Textile Society of America

 

Date of this Version

1992

Citation

From Textiles in Daily Life: Proceedings of the Third Biennial Symposium of the Textile Society of America, September 24–26, 1992 (Earleville, MD: Textile Society of America, Inc., 1993).

Comments

Copyright © 1992 by the author(s).

Abstract

The involuntary immigration of African slaves to America in the early nineteenth century had a secondary impact on the slaves as well as slaveholders related to the possession and use of clothing and textiles in daily life. The slaves were not allowed to bring their clothing, or other attributions of their native culture to America. Rather, the slaveholders were required by law to provide for their slaves' adequate "clothing and basic needs." These requisitions were influenced by the slaveowner's philosophy of slave management, wealth, and temperament. Dependency for these basic necessities of life on the slaveowner reinforced the dichotomy of power in the slave system and the allocations of these goods were ritualized to dramatize this aspect of the established economic and social order.

Recently published women's diaries and letters of the nineteenth-century South contain numerous references to the clothing and textile allowances or provisions made seasonally to each slave on the plantation in the antebellum South. Detailed descriptions and enumeration of the type and amount of these allotments are well chronicled as well as the writers' evaluations of their suitability and, at times, scarcity. Acquisition or production supervision and record keeping related to textile provision procurements for the extended plantation population were major responsibilities for these women. The importance of this function and officiousness of the textile presentations belies these simple textiles as a symbol of economic and social power.

This study focuses primarily on references to textile presentations and allotments found in the published diaries of three prominent women in the early 19th century South Floride Clemson; Mary Chesnut; and Frances Ann Kemble.

The rural fiefdom of a rice, cane, or cotton plantation drew its order from the economic purpose of the unit.

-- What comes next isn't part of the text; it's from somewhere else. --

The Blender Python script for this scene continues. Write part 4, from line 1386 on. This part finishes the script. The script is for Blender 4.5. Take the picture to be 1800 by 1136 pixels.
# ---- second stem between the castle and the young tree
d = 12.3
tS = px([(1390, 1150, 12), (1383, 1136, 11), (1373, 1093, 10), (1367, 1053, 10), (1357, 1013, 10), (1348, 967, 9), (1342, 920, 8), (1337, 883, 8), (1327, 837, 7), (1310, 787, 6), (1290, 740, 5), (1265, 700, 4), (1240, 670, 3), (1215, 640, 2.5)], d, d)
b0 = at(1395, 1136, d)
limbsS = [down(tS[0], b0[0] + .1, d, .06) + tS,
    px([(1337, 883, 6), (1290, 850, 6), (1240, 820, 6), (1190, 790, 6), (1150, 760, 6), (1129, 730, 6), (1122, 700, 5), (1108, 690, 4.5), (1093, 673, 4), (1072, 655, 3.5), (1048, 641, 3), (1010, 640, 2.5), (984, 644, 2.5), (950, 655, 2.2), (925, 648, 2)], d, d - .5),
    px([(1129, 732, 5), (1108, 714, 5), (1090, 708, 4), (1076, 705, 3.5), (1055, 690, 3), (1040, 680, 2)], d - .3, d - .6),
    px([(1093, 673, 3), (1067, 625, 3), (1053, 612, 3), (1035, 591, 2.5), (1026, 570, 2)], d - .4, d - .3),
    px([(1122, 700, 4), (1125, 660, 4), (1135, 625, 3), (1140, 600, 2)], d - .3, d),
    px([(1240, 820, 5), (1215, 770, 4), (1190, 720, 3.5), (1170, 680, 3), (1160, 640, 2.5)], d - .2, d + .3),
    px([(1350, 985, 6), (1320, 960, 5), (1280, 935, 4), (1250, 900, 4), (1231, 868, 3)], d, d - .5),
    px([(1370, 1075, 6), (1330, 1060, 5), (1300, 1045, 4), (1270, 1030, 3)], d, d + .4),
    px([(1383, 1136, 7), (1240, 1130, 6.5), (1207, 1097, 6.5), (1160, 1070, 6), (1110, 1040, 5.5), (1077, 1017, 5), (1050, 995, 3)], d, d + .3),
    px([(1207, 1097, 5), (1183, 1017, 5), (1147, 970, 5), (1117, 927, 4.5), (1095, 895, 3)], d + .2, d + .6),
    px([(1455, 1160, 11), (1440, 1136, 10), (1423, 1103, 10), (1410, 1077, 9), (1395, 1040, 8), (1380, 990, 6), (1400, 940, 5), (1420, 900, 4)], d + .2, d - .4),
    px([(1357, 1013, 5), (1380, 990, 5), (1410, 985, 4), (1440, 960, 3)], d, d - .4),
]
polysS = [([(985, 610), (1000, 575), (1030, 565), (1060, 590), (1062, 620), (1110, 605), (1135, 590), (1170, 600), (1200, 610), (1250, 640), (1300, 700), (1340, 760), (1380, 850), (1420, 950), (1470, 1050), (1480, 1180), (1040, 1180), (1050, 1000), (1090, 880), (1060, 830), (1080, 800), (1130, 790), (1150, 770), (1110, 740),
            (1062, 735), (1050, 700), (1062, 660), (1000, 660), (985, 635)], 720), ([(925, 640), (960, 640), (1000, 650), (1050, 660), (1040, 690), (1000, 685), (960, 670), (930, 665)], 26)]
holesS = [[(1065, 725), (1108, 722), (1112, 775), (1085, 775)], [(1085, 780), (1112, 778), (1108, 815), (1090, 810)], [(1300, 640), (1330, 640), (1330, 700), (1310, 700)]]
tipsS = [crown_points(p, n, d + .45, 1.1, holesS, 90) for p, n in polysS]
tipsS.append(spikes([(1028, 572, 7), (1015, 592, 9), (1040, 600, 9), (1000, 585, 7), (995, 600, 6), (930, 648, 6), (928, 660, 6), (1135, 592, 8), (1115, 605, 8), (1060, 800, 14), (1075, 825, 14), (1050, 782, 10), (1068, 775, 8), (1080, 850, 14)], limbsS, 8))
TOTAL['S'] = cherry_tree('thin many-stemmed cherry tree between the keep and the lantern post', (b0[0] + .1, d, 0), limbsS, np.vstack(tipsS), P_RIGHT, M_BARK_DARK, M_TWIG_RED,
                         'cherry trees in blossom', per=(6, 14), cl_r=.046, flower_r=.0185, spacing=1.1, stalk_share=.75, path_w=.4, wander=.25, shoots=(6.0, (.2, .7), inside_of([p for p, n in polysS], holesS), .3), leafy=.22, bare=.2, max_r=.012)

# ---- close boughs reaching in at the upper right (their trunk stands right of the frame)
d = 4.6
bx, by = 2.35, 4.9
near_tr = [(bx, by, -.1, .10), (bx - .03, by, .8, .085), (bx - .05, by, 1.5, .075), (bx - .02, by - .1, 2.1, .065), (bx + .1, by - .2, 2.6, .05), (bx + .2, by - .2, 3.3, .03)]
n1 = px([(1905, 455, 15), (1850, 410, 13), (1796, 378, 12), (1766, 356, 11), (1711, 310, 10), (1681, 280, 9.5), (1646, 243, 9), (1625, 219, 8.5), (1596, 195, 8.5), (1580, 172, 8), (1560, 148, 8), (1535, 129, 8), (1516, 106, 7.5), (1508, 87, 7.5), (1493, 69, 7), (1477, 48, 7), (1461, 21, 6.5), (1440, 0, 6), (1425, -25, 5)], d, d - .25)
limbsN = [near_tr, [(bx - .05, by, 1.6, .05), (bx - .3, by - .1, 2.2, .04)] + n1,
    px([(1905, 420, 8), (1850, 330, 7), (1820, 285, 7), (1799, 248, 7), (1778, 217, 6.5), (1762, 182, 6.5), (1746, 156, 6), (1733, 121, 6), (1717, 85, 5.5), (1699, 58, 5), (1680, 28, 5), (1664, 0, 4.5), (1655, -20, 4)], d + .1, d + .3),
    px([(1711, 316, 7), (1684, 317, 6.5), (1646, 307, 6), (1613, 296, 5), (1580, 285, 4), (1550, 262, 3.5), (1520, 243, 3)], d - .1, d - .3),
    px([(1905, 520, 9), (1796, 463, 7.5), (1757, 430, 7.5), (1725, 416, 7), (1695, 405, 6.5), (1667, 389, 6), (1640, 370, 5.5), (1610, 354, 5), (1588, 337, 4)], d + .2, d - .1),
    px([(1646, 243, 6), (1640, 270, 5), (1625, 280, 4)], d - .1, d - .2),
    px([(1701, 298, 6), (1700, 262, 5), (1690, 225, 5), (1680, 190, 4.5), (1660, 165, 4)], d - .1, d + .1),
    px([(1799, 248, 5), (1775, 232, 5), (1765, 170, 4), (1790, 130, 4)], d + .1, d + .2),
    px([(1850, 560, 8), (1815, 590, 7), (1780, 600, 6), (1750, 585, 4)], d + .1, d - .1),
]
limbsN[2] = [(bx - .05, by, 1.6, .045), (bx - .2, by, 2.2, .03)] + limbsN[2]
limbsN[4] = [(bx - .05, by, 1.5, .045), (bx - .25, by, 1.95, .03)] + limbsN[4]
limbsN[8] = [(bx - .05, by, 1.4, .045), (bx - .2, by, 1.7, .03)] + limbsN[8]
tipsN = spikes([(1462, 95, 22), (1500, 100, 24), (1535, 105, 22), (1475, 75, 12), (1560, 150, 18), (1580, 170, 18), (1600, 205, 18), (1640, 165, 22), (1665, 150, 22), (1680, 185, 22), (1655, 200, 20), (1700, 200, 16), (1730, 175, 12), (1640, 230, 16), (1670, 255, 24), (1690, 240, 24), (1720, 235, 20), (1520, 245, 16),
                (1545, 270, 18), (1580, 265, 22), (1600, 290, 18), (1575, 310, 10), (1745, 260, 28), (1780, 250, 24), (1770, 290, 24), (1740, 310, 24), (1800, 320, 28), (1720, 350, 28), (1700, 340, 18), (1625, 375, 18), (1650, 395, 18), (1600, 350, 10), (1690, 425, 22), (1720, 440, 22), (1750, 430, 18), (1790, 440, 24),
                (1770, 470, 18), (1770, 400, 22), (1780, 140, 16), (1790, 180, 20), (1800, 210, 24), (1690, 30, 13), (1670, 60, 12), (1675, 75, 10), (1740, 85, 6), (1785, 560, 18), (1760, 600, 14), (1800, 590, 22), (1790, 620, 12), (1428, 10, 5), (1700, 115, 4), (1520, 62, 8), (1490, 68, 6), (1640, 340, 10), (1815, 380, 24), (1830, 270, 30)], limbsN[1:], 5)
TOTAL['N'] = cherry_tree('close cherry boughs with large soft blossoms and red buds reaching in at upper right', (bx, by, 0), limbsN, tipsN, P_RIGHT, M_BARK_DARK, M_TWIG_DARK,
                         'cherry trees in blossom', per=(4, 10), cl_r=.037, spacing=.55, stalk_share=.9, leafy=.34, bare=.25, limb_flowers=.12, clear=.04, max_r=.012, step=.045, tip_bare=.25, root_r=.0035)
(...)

The paternalistic society, well protected by the legal system, channeled land, wealth and power through the elitist white family structure. The black slave population was the means of production; acquired, maintained , and evaluated as they increased crop output. Paramount in all decision making concerns was preservation of the slaves as productive units. Hiring immigrant workers was a common practice for especially hard and/or dangerous work. An overseer noted: "It was much cheaper to have Irish do it, who cost nothing to the plantation if they died, than to tie up good field-hands in such severe employment" (Campbell, E.D.C., 1991:41).

The distribution of clothing and textile supplies to the slaves was a matter of plantation policy, strictly supervised by the plantation mistress, and usually was accompanied by a formal presentation. The allotments were typically bi-annual, a summer and winter supply.